--- start INFORMATION SUPPLIED ---

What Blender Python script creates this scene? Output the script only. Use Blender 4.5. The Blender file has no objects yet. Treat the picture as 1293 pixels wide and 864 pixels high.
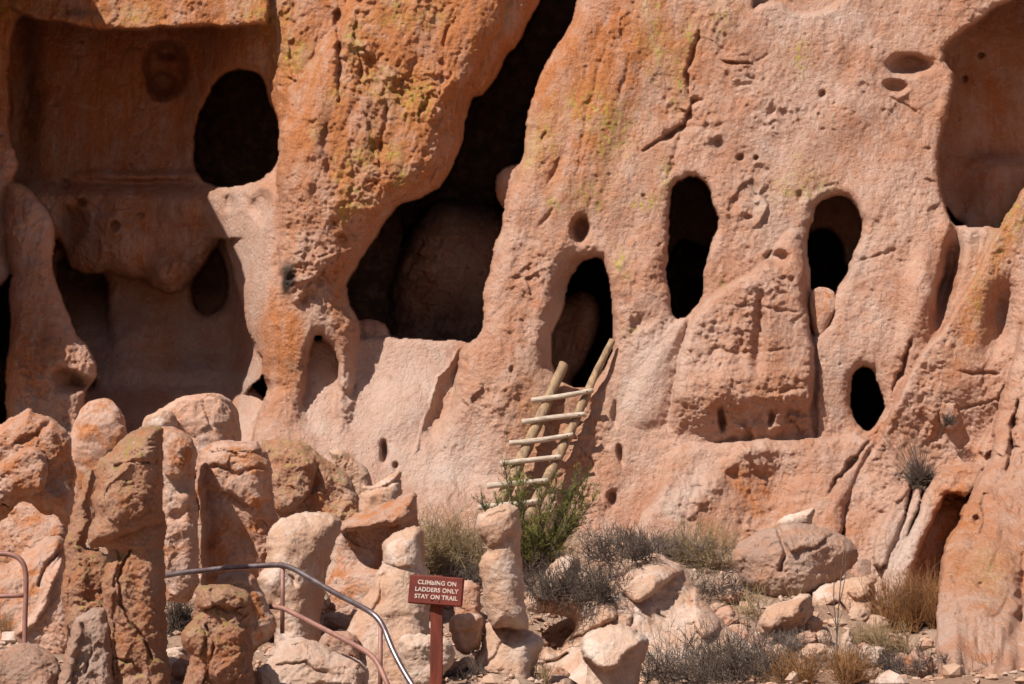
import bpy, math, random, mathutils
import numpy as np

# ------------------------------------------------------------------ basics
FW, FH = 1293.0, 864.0
FPX = 2413.0
PITCH = math.radians(10.0)
CAMZ = 1.6
REF = 30.0
SUN_AZ = 43.0      # degrees to the left of the viewing axis, behind the camera
SUN_EL = 49.0
C = bpy.data.collections.new("scene_parts")
bpy.context.scene.collection.children.link(C)
cp, sp_ = math.cos(PITCH), math.sin(PITCH)


def P(u, v, Y):
    """point of the world plane y=Y seen in direction (u, v); works on arrays"""
    a = (np.asarray(u, float) - FW / 2) / FPX
    b = (FH / 2 - np.asarray(v, float)) / FPX
    dy = cp - b * sp_
    dz = sp_ + b * cp
    t = Y / dy
    return a * t, Y + 0 * t, CAMZ + dz * t


def PT(u, v, Y):
    x, y, z = P(u, v, Y)
    return np.array([float(x), float(y), float(z)])


def link(name, me, mat=None, parent=None):
    o = bpy.data.objects.new(name, me)
    C.objects.link(o)
    if mat is not None and me is not None:
        me.materials.append(mat)
    if parent is not None:
        o.parent = parent
    return o


def tag(o, label=None, cat=None, group=None, kind=None):
    if label: o["label"] = label
    if cat: o["category"] = cat
    if group: o["group"] = group
    if kind: o["kind"] = kind
    return o


def empty(name, label, cat, group=None):
    return tag(link(name, None), label, cat, group)


def np_mesh(name, verts, quads=None, tris=None, smooth=True):
    me = bpy.data.meshes.new(name)
    verts = np.asarray(verts, np.float32)
    nq = 0 if quads is None else len(quads)
    nt = 0 if tris is None else len(tris)
    loops = []
    if nq: loops.append(np.asarray(quads, np.int32).ravel())
    if nt: loops.append(np.asarray(tris, np.int32).ravel())
    loops = np.concatenate(loops)
    starts = np.concatenate([np.arange(nq) * 4, nq * 4 + np.arange(nt) * 3]).astype(np.int32)
    me.vertices.add(len(verts)); me.vertices.foreach_set("co", verts.ravel())
    me.loops.add(len(loops)); me.loops.foreach_set("vertex_index", loops)
    me.polygons.add(nq + nt); me.polygons.foreach_set("loop_start", starts)
    me.update(calc_edges=True)
    me.polygons.foreach_set("use_smooth", np.full(nq + nt, smooth))
    return me


# ------------------------------------------------------------------ noise
def _hash(ix, iy, iz, seed):
    h = (ix.astype(np.uint32) * np.uint32(374761393) + iy.astype(np.uint32) * np.uint32(668265263)
         + iz.astype(np.uint32) * np.uint32(2147483647) + np.uint32((seed * 974634777 + 1013904223) & 0xffffffff))
    h = (h ^ (h >> np.uint32(13))) * np.uint32(1274126177)
    h = (h ^ (h >> np.uint32(16))) * np.uint32(2246822519)
    return h ^ (h >> np.uint32(15))


def noise(x, y, z, seed=0):
    x = np.asarray(x, np.float32); y = np.asarray(y, np.float32); z = np.asarray(z, np.float32)
    x, y, z = np.broadcast_arrays(x, y, z)
    xi = np.floor(x).astype(np.int32); yi = np.floor(y).astype(np.int32); zi = np.floor(z).astype(np.int32)
    fx = x - xi; fy = y - yi; fz = z - zi
    sx = fx * fx * fx * (fx * (fx * 6 - 15) + 10); sy = fy * fy * fy * (fy * (fy * 6 - 15) + 10); sz = fz * fz * fz * (fz * (fz * 6 - 15) + 10)
    out = 0
    for dx in (0, 1):
        wx = sx if dx else 1 - sx
        for dy in (0, 1):
            wy = sy if dy else 1 - sy
            for dz in (0, 1):
                wz = sz if dz else 1 - sz
                h = _hash(xi + dx, yi + dy, zi + dz, seed)
                gx = (h & np.uint32(1023)).astype(np.float32) / 511.5 - 1
                gy = ((h >> np.uint32(10)) & np.uint32(1023)).astype(np.float32) / 511.5 - 1
                gz = ((h >> np.uint32(20)) & np.uint32(1023)).astype(np.float32) / 511.5 - 1
                out = out + wx * wy * wz * (gx * (fx - dx) + gy * (fy - dy) + gz * (fz - dz))
    return out * 1.4


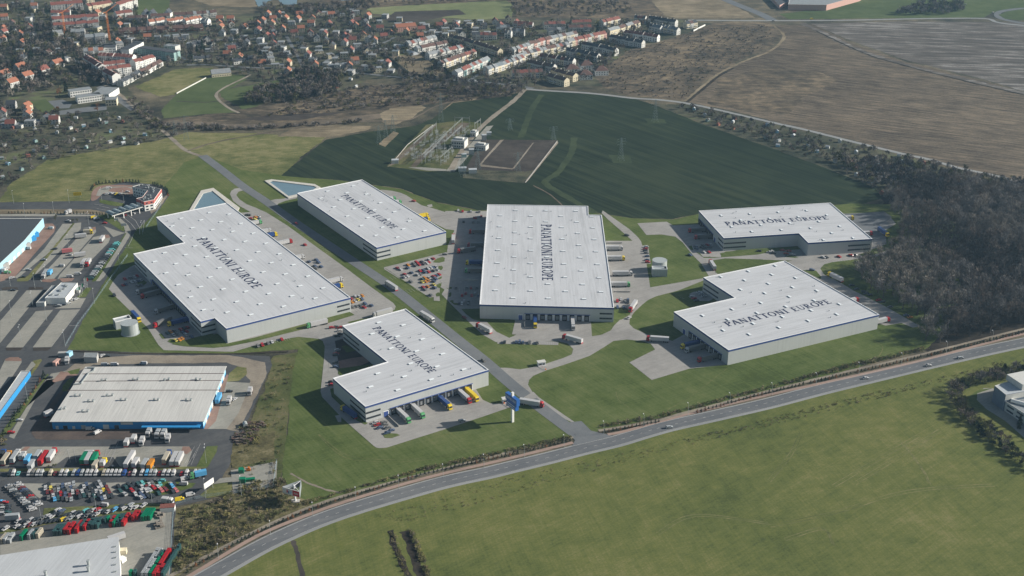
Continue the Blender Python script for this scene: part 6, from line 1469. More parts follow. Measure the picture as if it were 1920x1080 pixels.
for a in [(350, 640, 520, 690, 5, 'b', 'c', 'lower of two brown roofed rows nearest the far lane'), (395, 585, 600, 645, 6, 'b', 'c', 'upper of two brown roofed rows nearest the far lane'), (0, 610, 290, 600, 8, 'br', 'wc', 'low white row with party walls above the poplar trees'),
          (165, 510, 405, 560, 7, 'dddb', 'w', 'dark roofed row with a white gable above the low white row'), (270, 450, 590, 500, 8, 'bbrd', 'wwc', 'mixed dark and red roofed row with a pale gable'), (530, 395, 825, 455, 7, 'd', 'w', 'dark roofed row with bright gable, second from the scrub'),
          (680, 335, 995, 400, 8, 'dddb', 'w', 'long dark roofed row with bright gable in the estate'), (935, 270, 1245, 325, 8, 'dddb', 'w', 'dark roofed row below the long maroon one'), (1070, 225, 1390, 270, 7, 'r', 'W', 'long maroon roofed white row at the scrub edge'),
          (515, 315, 880, 235, 12, 'rrw', 'wcp', 'pinkish red roofed row climbing to the right'), (905, 215, 1195, 130, 9, 'bgwr', 'c', 'tan gabled row at the top of the estate'), (355, 285, 605, 235, 7, 'gwb', 'wc', 'pale stepped row in the middle of the estate'),
          (155, 340, 360, 285, 7, 'rrb', 'wp', 'red roofed stepped row left of the pale one'), (0, 395, 150, 350, 5, 'rwg', 'wp', 'short mixed row left of the red stepped one'), (95, 435, 525, 340, 14, 'bwrd', 'cw', 'long mixed row with a cream gable'), (0, 480, 100, 445, 3, 'wg', 'wp', 'short pale row ending at a cream gable'),
          (1165, 85, 1270, 95, 4, 'dr', 'w', 'short dark roofed row at the far road'), (1300, 90, 1560, 130, 9, 'd', 'w', 'long dark roofed row at the far road'), (1310, 165, 1420, 185, 4, 'dt', 'w', 'short dark row behind the maroon one'), (1425, 175, 1580, 205, 5, 'wt', 'wc', 'blue grey roofed row with orange gable'),
          (1640, 145, 1740, 130, 3, 'bd', 'cw', 'small tan group at the tip of the estate'), (850, 130, 1010, 95, 5, 'rwr', 'wc', 'short row in the top middle of the estate'), (565, 130, 750, 125, 5, 'rr', 'c', 'red roofed short row at the top, upper of two'), (535, 180, 750, 175, 6, 'rb', 'gw', 'red roofed short row at the top, lower of two'),
          (300, 150, 500, 140, 5, 'rb', 'wg', 'short red roofed row near the fallow field'), (20, 140, 200, 150, 5, 'rrb', 'gp', 'short orange red row at the top left of the estate'), (0, 210, 120, 215, 3, 'dg', 'gw', 'short dark row by the yellow tree'), (340, 205, 500, 195, 4, 'dg', 'wg', 'short grey row in the shade of trees')]:
    TR(ze, *a[:4], a[4], a[5], a[6], a[7])
for a in [(560, 530, 1000, 430, 12, 'rwwg', 'w', 'terrace with a red roofed left end, second from the walled field'), (725, 640, 1160, 490, 13, 'brwrb', 'wc', 'long terrace with bright gable above the hedge gap'), (915, 770, 1330, 580, 12, 'rrgw', 'wwt', 'nearest terrace with red roof at its lower end'),
          (1310, 720, 1780, 565, 12, 'rtwb', 'wc', 'terrace right of the estate street'), (295, 390, 650, 300, 9, 'bggr', 'gw', 'uppermost left terrace by the greenhouses'), (415, 450, 800, 375, 8, 'bbwb', 'w', 'terrace with one pale blue roof'), (870, 290, 1500, 480, 14, 'bbdb', 'c', 'long brown roofed row running down to an orange gable'),
          (1130, 270, 1450, 270, 6, 'dbr', 'gw', 'dark row with two white gables'), (1445, 170, 1620, 170, 4, 'wdg', 'W', 'short white gabled row near the fields'), (1560, 245, 1640, 250, 2, 'dg', 'w', 'pair of white houses under the fields')]:
    TR(zr, *a[:4], a[4], a[5], a[6], a[7])
houses('700,525,b,W 840,575,b,W 565,560,b,W 690,615,b,W', ze, "of the hipped villas", 'four hipped villas', 10, w=15, l=17, h=6.5, rh=5, hip=True, name='villa')
TR(zq, 185, 480, 1450, 415, 18, 'b', 'b', 'very long low terrace with a brown red roof', depth=16, h=5, rh=3.5)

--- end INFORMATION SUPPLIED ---

— OBJECTIVE —
The lines from the top of the data above through the one holding "import numpy as np" are to be repeated exactly, and only those, with no pictures.

— FINISHED EXERCISE —
What Blender Python script creates this scene? Output the script only. Use Blender 4.5. The Blender file has no objects yet. Treat the picture as 1293 pixels wide and 864 pixels high.
import bpy, math, random, mathutils
import numpy as np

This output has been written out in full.